GEREKÇE : Dava, YİDK kararlarının iptali ve hükümsüzlük istemine ilişkindir.
İnceleme, 6100 sayılı HMK’nın 355. madde hükmü uyarınca istinaf dilekçesinde belirtilen sebeplerle sınırlı olarak ve kamu düzenine aykırı hususların olup olmadığı gözetilerek yapılmıştır.
Dosya kapsamı, mevcut delil durumu ve ileri sürülen istinaf sebepleri dikkate alındığında mahkemenin vakıa ve hukuki değerlendirmesinde usul ve esas yönünden yasaya aykırılık bulunmadığı ve “…” ibaresinin dava konusu sınıf 11’deki “Sıhhi tesisat ürünleri: musluklar, duş takımları, klozet iç takımları, banyo-duş kabinleri, küvetler, klozetler, evyeler, lavabolar, musluklar için contalar, salmastralar (musluk iç takımı)” malları bakımından zayıf olduğu, davalının başvuru markasının başında yer alan “…-” harfi ile davacı markaları karşısında yeterli ayırt ediciliği sağladığı, esasen davacının iddialarının aksine davalının, dava konusu başvuru markası ile “…” harfi içeren ve 11. sınıfta tescilli 2013/22664 ve 2013/79043 sayılı markaları ile seri marka oluşturmaya çalıştığı, dolayısıyla taraf markaları arasında iltibas tehlikesinin bulunmadığı gerekçesiyle mahkemece yazılı şekilde hüküm kurulmasında bir isabetsizliğin olmadığı anlaşılmakla, davacı vekilinin istinaf başvurusunun esas yönünden reddine dair hüküm kurmak gerekmiştir.

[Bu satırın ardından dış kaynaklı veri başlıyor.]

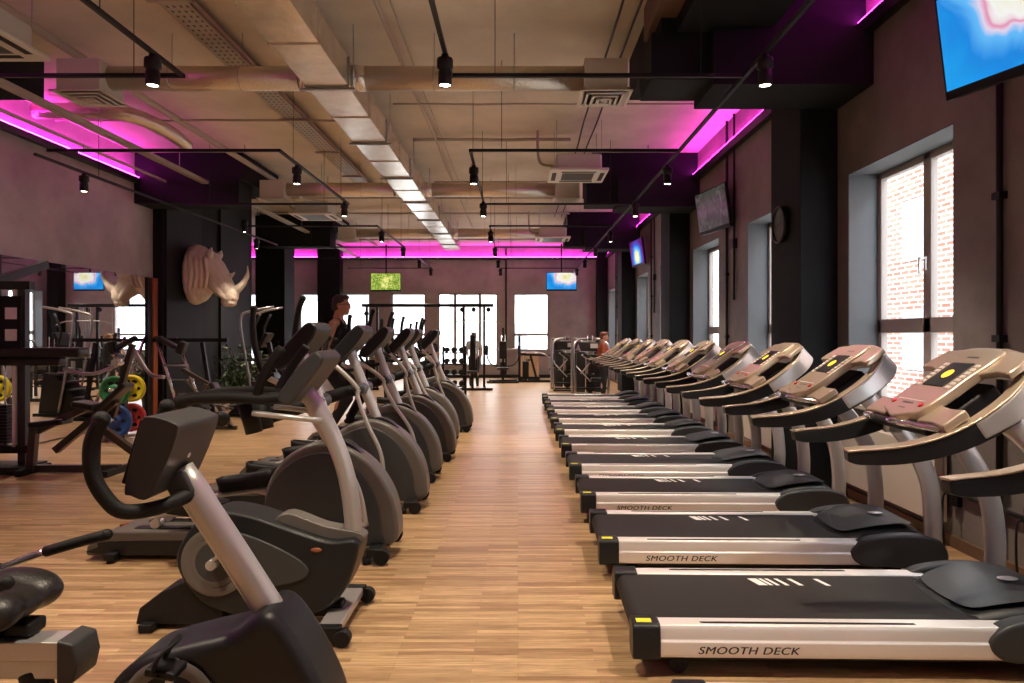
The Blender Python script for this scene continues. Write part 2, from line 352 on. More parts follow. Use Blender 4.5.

HÜKÜM : Gerekçesi yukarıda belirtildiği üzere;
1-Davacı vekilinin istinaf başvurusunun HMK’nın 353/1-b.1 maddesi gereğince ESASTAN REDDİNE,
2-Harçlar Kanunu uyarınca alınması gereken 269,85-TL maktu istinaf karar ve ilam harcından, davacı tarafından istinaf başvurusunda yatırılan 59,30-TL istinaf karar ve ilam harcının mahsubu ile kalan 210,55-TL bakiye harcın davacıdan tahsili ile Hazineye irat kaydına,
3-İstinaf aşamasında davacı tarafından yapılan yargılama giderlerinin kendi uhdesinde bırakılmasına,
4-İstinaf aşamasında duruşma açılmadığından taraflar lehine vekalet ücreti takdirine yer olmadığına,
Dair, Dosya üzerinde yapılan inceleme sonucunda oy birliği ile 19/12/2023 tarihinde HMK 361. maddesi uyarınca kararın tebliğinden itibaren iki hafta içerisinde TEMYİZ yolu açık olmak üzere karar verildi.
GEREKÇELİ KARARIN YAZILDIĞI TARİH : 19/12/2023
Başkan
Üye
Üye
Katip
Bu belge 5070 sayılı Yasa hükümlerine göre elektronik olarak imzalanmıştır.